- INFORMATION PROVIDED -
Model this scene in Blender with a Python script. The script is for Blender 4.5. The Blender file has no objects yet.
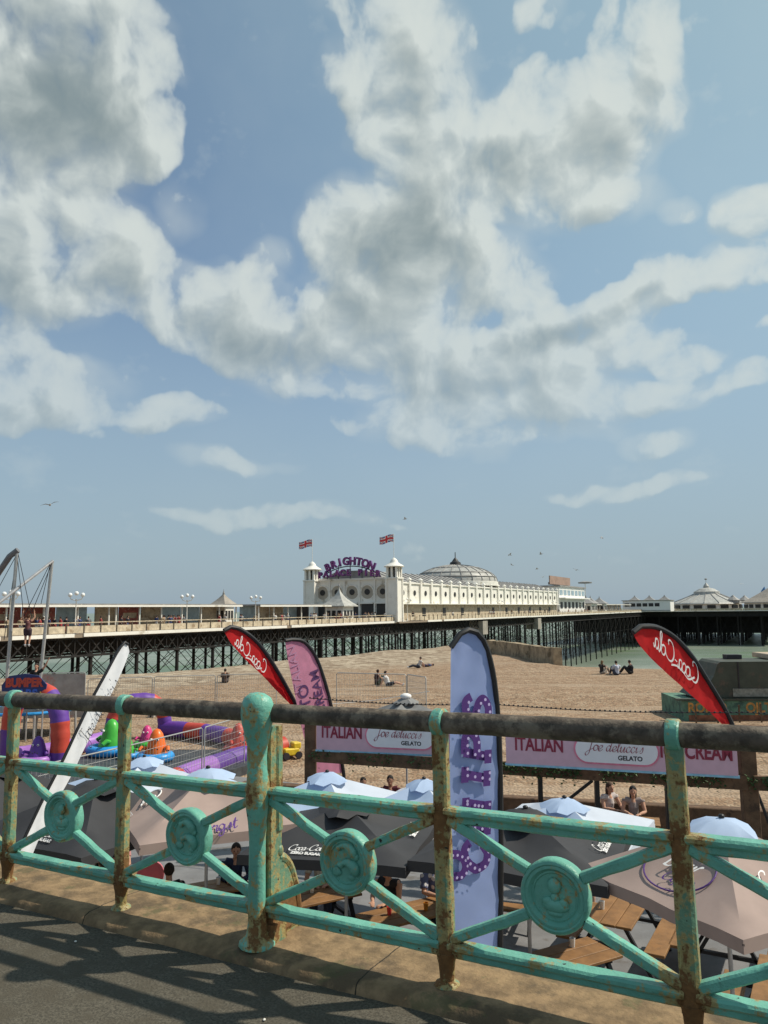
import bpy, bmesh, math, random
from mathutils import Vector, Matrix, Euler, noise as mnoise
R = math.radians
rnd = random.Random(11)
scene = bpy.context.scene
col = scene.collection

# ------------------------------------------------------------------ camera
EYE, PITCH, ROLL, FPX = 5.5, R(7.25), R(0.6), 770.0
cam_d = bpy.data.cameras.new('camera'); cam = bpy.data.objects.new('camera', cam_d); col.objects.link(cam)
cam_d.sensor_fit = 'VERTICAL'; cam_d.sensor_height = 36.0; cam_d.lens = 36.0 * FPX / 1024
cam_d.clip_start = 0.05; cam_d.clip_end = 60000
cam.matrix_world = Matrix.Translation((0, 0, EYE)) @ Matrix.Rotation(R(90) + PITCH, 4, 'X') @ Matrix.Rotation(-ROLL, 4, 'Z')
scene.camera = cam

def ray(x, y):
    a = (x - 384) / FPX; b = (y - 512) / FPX
    u = a * math.cos(ROLL) - b * math.sin(ROLL); v = a * math.sin(ROLL) + b * math.cos(ROLL)
    return Vector((u, math.cos(PITCH) + v * math.sin(PITCH), math.sin(PITCH) - v * math.cos(PITCH)))
def atz(x, y, z):
    r = ray(x, y); t = (z - EYE) / r.z; return Vector((r.x * t, r.y * t, z))
def aty(x, y, Y):
    r = ray(x, y); t = Y / r.y; return Vector((r.x * t, Y, EYE + r.z * t))

# ------------------------------------------------------------------ light
SUN = Vector((0.85, 0.12, 0.98)).normalized()
sun_el = math.asin(SUN.z); sun_az = math.atan2(SUN.x, SUN.y)
sl = bpy.data.lights.new('sun', 'SUN'); so = bpy.data.objects.new('sun', sl); col.objects.link(so)
sl.energy = 5.0; sl.angle = R(0.9); sl.color = (1.0, 0.92, 0.78)
so.rotation_euler = (-SUN).to_track_quat('-Z', 'Y').to_euler()
so.location = (0, 0, 40)
scene.view_settings.view_transform = 'Standard'; scene.view_settings.look = 'None'
scene.view_settings.exposure = -0.13; scene.view_settings.gamma = 1.0
scene.view_settings.use_curve_mapping = False

world = bpy.data.worlds.new('World'); scene.world = world; world.use_nodes = True
wt = world.node_tree; wt.nodes.clear()

class N:
    """tiny node helper"""
    def __init__(s, tree): s.t = tree
    def new(s, kind, **kw):
        n = s.t.nodes.new(kind)
        for k, v in kw.items(): setattr(n, k, v)
        return n
    def put(s, sock, v):
        if v is None: return
        if hasattr(v, 'is_output'): s.t.links.new(v, sock)
        else:
            try: sock.default_value = v
            except TypeError: sock.default_value = tuple(v)
    def math(s, op, a, b=None, c=None, clamp=False):
        n = s.new('ShaderNodeMath', operation=op, use_clamp=clamp)
        for i, v in enumerate((a, b, c)):
            if v is not None: s.put(n.inputs[i], v)
        return n.outputs[0]
    def vmath(s, op, a, b=None, scale=None):
        n = s.new('ShaderNodeVectorMath', operation=op)
        s.put(n.inputs[0], a)
        if b is not None: s.put(n.inputs[1], b)
        if scale is not None: s.put(n.inputs['Scale'], scale)
        return n.outputs['Value'] if op in ('LENGTH', 'DOT_PRODUCT', 'DISTANCE') else n.outputs[0]
    def noise(s, vec, scale, detail=4, rough=0.55, dist=0.0, color=False):
        n = s.new('ShaderNodeTexNoise'); n.inputs['Scale'].default_value = scale
        n.inputs['Detail'].default_value = detail; n.inputs['Roughness'].default_value = rough
        n.inputs['Distortion'].default_value = dist
        if vec is not None: s.put(n.inputs['Vector'], vec)
        return n.outputs['Color' if color else 'Fac']
    def mr(s, v, a, b, c=0.0, d=1.0, kind='SMOOTHSTEP'):
        n = s.new('ShaderNodeMapRange', interpolation_type=kind)
        s.put(n.inputs[0], v)
        for i, q in enumerate((a, b, c, d)): s.put(n.inputs[i + 1], q)
        return n.outputs[0]
    def mix(s, f, a, b, blend='MIX'):
        n = s.new('ShaderNodeMix', data_type='RGBA', blend_type=blend)
        s.put(n.inputs[0], f)
        s.put(n.inputs[6], a if hasattr(a, 'is_output') else (*a[:3], 1)); s.put(n.inputs[7], b if hasattr(b, 'is_output') else (*b[:3], 1))
        return n.outputs[2]

# clouds: ellipses in (azimuth, elevation), broken up by fractal noise; (px, py, rx, ry, tilt, weight)
CLOUDS = [(-20,40,170,140,0,1.1),(70,70,105,95,0,1.0),(115,110,62,58,0,.8),(150,150,24,22,0,.5),
 (40,250,115,62,0,1.0),(0,225,80,55,0,.8),(150,285,75,42,-15,.8),(175,205,22,26,20,.3),
 (240,322,105,45,-14,1.0),(330,352,100,46,-10,1.0),(268,262,30,20,0,.45),(400,375,85,32,0,.75),
 (395,235,80,50,0,1.2),(470,272,80,42,-10,.9),(370,300,70,45,0,.8),(425,330,60,40,0,.8),
 (400,60,72,46,10,.85),(420,120,62,58,-30,.9),(490,160,80,48,-10,1.0),(560,170,75,52,0,.9),(520,110,60,26,20,.6),(640,55,40,75,-8,.9),(610,120,60,42,0,.8),(445,190,60,25,-20,.6),(600,205,60,22,0,.5),
 (545,14,25,25,0,.6),(365,8,50,16,0,.4),
 (575,330,100,27,14,1.0),(655,288,42,24,10,.85),(535,305,30,22,0,.6),(740,262,48,22,18,.75),(746,208,26,24,0,.7),(680,208,24,13,0,.5),(690,285,60,20,0,.35),(640,350,55,14,0,.45),(755,325,20,8,0,.3),(748,372,36,14,0,.6),(705,390,35,9,0,.35),
 (480,375,110,34,0,.8),(560,430,60,14,0,.4),(520,400,100,26,0,.5),(600,400,95,18,5,.6),(410,425,70,17,0,.5),(480,440,45,11,0,.4),(655,440,42,15,3,.85),(640,486,62,10,5,.8),(575,494,42,7,0,.6),(545,375,80,16,0,.4),
 (45,390,82,38,0,1.0),(15,350,52,30,-20,.8),(165,414,52,16,6,.75),(212,462,42,11,-14,.55),(300,520,95,9,-2,.55),(200,517,45,8,0,.45),(690,360,26,10,0,.45),(610,345,40,16,0,.5),(262,472,40,5,0,.2),(120,435,40,8,0,.2)]
import numpy as np
SPOTS = [(55,95,80,62,0,.75),(20,60,60,60,0,.35),(400,240,52,34,0,1.0),(548,338,60,17,14,1.0),(640,296,28,12,25,.5),(300,350,100,24,-16,.6),(205,330,45,20,-12,.4),(40,285,80,28,0,.65),(500,168,60,20,-6,.55),(395,100,36,32,-30,.4),(345,300,40,18,0,.5),(30,408,55,16,0,.6),(455,395,60,9,0,.45),(650,446,22,5,0,.5),(165,422,24,5,0,.4),(620,150,30,24,0,.25),(470,300,30,14,0,.4)]
AZ0, AZ1, EL0, EL1, CW, CH = -1.0, 1.0, -0.03, 1.07, 1800, 990
gA, gE = np.meshgrid(np.linspace(AZ0, AZ1, CW, dtype=np.float32), np.linspace(EL0, EL1, CH, dtype=np.float32))
nrs = np.random.RandomState(5)
def vnoise(x, y, seed):
    """smooth gradient noise on a lattice"""
    rs = np.random.RandomState(seed); T = rs.rand(256, 256).astype(np.float32) * 6.2832
    xi = np.floor(x).astype(int); yi = np.floor(y).astype(int); fx = x - xi; fy = y - yi
    u = fx*fx*fx*(fx*(fx*6-15)+10); v = fy*fy*fy*(fy*(fy*6-15)+10)
    def c(i, j):
        t = T[(yi + j) & 255, (xi + i) & 255]; return np.cos(t)*(fx - i) + np.sin(t)*(fy - j)
    return (c(0,0)*(1-u) + c(1,0)*u)*(1-v) + (c(0,1)*(1-u) + c(1,1)*u)*v
def fbm(x, y, f, n, seed, rough=.5, billow=False):
    o = 0; a = 1
    for k in range(n):
        q = vnoise(x*f + 17.3*k, y*f + 9.1*k, seed + k)
        o = o + a * ((.42 - np.abs(q)*1.7) if billow else q); f *= 2.03; a *= rough
    return o
# clouds flatten towards the horizon: sample noise in a sheet-like coordinate
str_e = gE * (1.0 + .9 * np.exp(-np.maximum(gE, 0) * 6))
wx = fbm(gA, str_e, 7, 4, 40); wy = fbm(gA, str_e, 7, 4, 60)
qa = gA + .035*wx; qe = gE + .028*wy
acc = np.zeros_like(gA)
for (cx, cy, rx, ry, tilt, wgt) in CLOUDS:
    r = ray(cx, cy); a0 = math.atan2(r.x, r.y); e0 = math.atan2(r.z, math.hypot(r.x, r.y))
    sc = 1 / math.sqrt(FPX**2 + (cx-384)**2 + (cy-512)**2) * (1 + .0)
    ca, sa = math.cos(R(tilt)), math.sin(R(tilt))
    du = (qa - a0)*math.cos(e0); dv = qe - e0
    l2 = ((du*ca + dv*sa) / (rx*sc*1.25))**2 + ((-du*sa + dv*ca) / (ry*sc*1.25))**2
    f = wgt * np.clip(1 - l2, 0, 1)**1.0
    acc = acc + f - acc*f*.55
det = fbm(qa, str_e, 13, 8, 80, .55)*1.5 + .25*fbm(qa, str_e, 22, 6, 90, .5, True)
soft = fbm(gA, str_e, 11, 3, 100)
hi = fbm(gA*1.0, str_e*1.6, 10, 6, 120, .6)
det2 = fbm(qa, str_e, 34, 6, 200, .6)
sat = 1 - np.exp(-2.1*acc)
fine = fbm(qa, str_e, 30, 7, 200, .62)
dens = sat*1.12 + .72*det*(.45 + .2*sat) + .58*soft*(.4 + .3*sat) + .20*fine*(.6+.2*sat) - .42
wisps = np.clip(hi - .36, 0, 1) * .35
T = np.clip(dens, 0, 1.3)
cover = 1 - np.exp(-3.8 * np.clip(dens, 0, 2)**1.05)
veil = fbm(gA, str_e*1.3, 5, 5, 300, .55)
cover = np.maximum(cover, np.clip(.10 + .5*veil + .25*sat, 0, .38) * np.clip(acc*2.2 + .12, 0, 1))
cover = np.maximum(cover, np.clip(wisps, 0, .25))
# sunlight reaching each puff: march towards the sun (up and to the right)
dpx = CW / (AZ1 - AZ0)
S = np.zeros_like(T)
for k in range(1, 15):
    ox = int(round(.0045 * k * dpx * .55)); oy = int(round(.0045 * k * dpx * .95))
    S += np.roll(np.roll(T, -ox, 1), -oy, 0) * (.9 ** k)
S /= 5.0
def blur(A, w, n=3):
    for _ in range(n):
        for ax in (0, 1): A = (A + np.roll(A, w, ax) + np.roll(A, -w, ax) + np.roll(A, 2*w, ax) + np.roll(A, -2*w, ax)) / 5
    return A
Tb = blur(T, 3); Tw = blur(T, 9)
up_ = np.roll(Tw, -34, 0)                       # cloud standing above this spot
rel = T - Tb
base = .85*np.clip(Tw - .42, 0, 2) + .55*np.clip(.55*Tw + .45*up_ - .38, 0, 2) + .55*np.clip(S - .42, 0, 2) + .28*blur(soft, 4)*np.clip(Tw*1.5, 0, 1)
lightside = np.clip(np.roll(np.roll(Tb, 7, 1), 9, 0)*0 + (Tb - np.roll(np.roll(Tb, -9, 1), -14, 0)), -1, 1)   # rises towards the sun: bright
spots = np.zeros_like(gA)                       # the thickest parts, seen from below
for (cx, cy, rx, ry, tilt, wgt) in SPOTS:
    r = ray(cx, cy); a0 = math.atan2(r.x, r.y); e0 = math.atan2(r.z, math.hypot(r.x, r.y)); sc = 1 / math.sqrt(FPX**2 + (cx-384)**2 + (cy-512)**2)
    ca, sa = math.cos(R(tilt)), math.sin(R(tilt)); du = (qa - a0)*math.cos(e0); dv = qe - e0
    spots += wgt * np.exp(-1.1*(((du*ca + dv*sa)/(rx*sc))**2 + ((-du*sa + dv*ca)/(ry*sc))**2))
shade = .42*base + .80*spots*np.clip(1 + .9*soft - .5*det, .3, 1.5)*np.clip(Tw*2.2 - .2, 0, 1) - 1.15*lightside - .75*rel - .05
shade = 1.15 * (1 - np.exp(-1.25 * np.clip(shade, 0, 3)))
buf = np.zeros((CH, CW, 4), np.float32); buf[..., 0] = cover; buf[..., 1] = shade; buf[..., 3] = 1
cimg = bpy.data.images.new('cloud_cover', CW, CH, alpha=False, float_buffer=True)
cimg.colorspace_settings.name = 'Non-Color'
cimg.pixels.foreach_set(buf.ravel()); cimg.update(); cimg.pack()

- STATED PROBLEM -
Reproduce the data above word for word from its first line through the line that holds "r = ray(x, y); t = Y", both ends included; skip pictures.

- RIGHT ANSWER -
Model this scene in Blender with a Python script. The script is for Blender 4.5. The Blender file has no objects yet.
import bpy, bmesh, math, random
from mathutils import Vector, Matrix, Euler, noise as mnoise
R = math.radians
rnd = random.Random(11)
scene = bpy.context.scene
col = scene.collection

# ------------------------------------------------------------------ camera
EYE, PITCH, ROLL, FPX = 5.5, R(7.25), R(0.6), 770.0
cam_d = bpy.data.cameras.new('camera'); cam = bpy.data.objects.new('camera', cam_d); col.objects.link(cam)
cam_d.sensor_fit = 'VERTICAL'; cam_d.sensor_height = 36.0; cam_d.lens = 36.0 * FPX / 1024
cam_d.clip_start = 0.05; cam_d.clip_end = 60000
cam.matrix_world = Matrix.Translation((0, 0, EYE)) @ Matrix.Rotation(R(90) + PITCH, 4, 'X') @ Matrix.Rotation(-ROLL, 4, 'Z')
scene.camera = cam

def ray(x, y):
    a = (x - 384) / FPX; b = (y - 512) / FPX
    u = a * math.cos(ROLL) - b * math.sin(ROLL); v = a * math.sin(ROLL) + b * math.cos(ROLL)
    return Vector((u, math.cos(PITCH) + v * math.sin(PITCH), math.sin(PITCH) - v * math.cos(PITCH)))
def atz(x, y, z):
    r = ray(x, y); t = (z - EYE) / r.z; return Vector((r.x * t, r.y * t, z))
def aty(x, y, Y):
    r = ray(x, y); t = Y / r.y; return Vector((r.x * t, Y, EYE + r.z * t))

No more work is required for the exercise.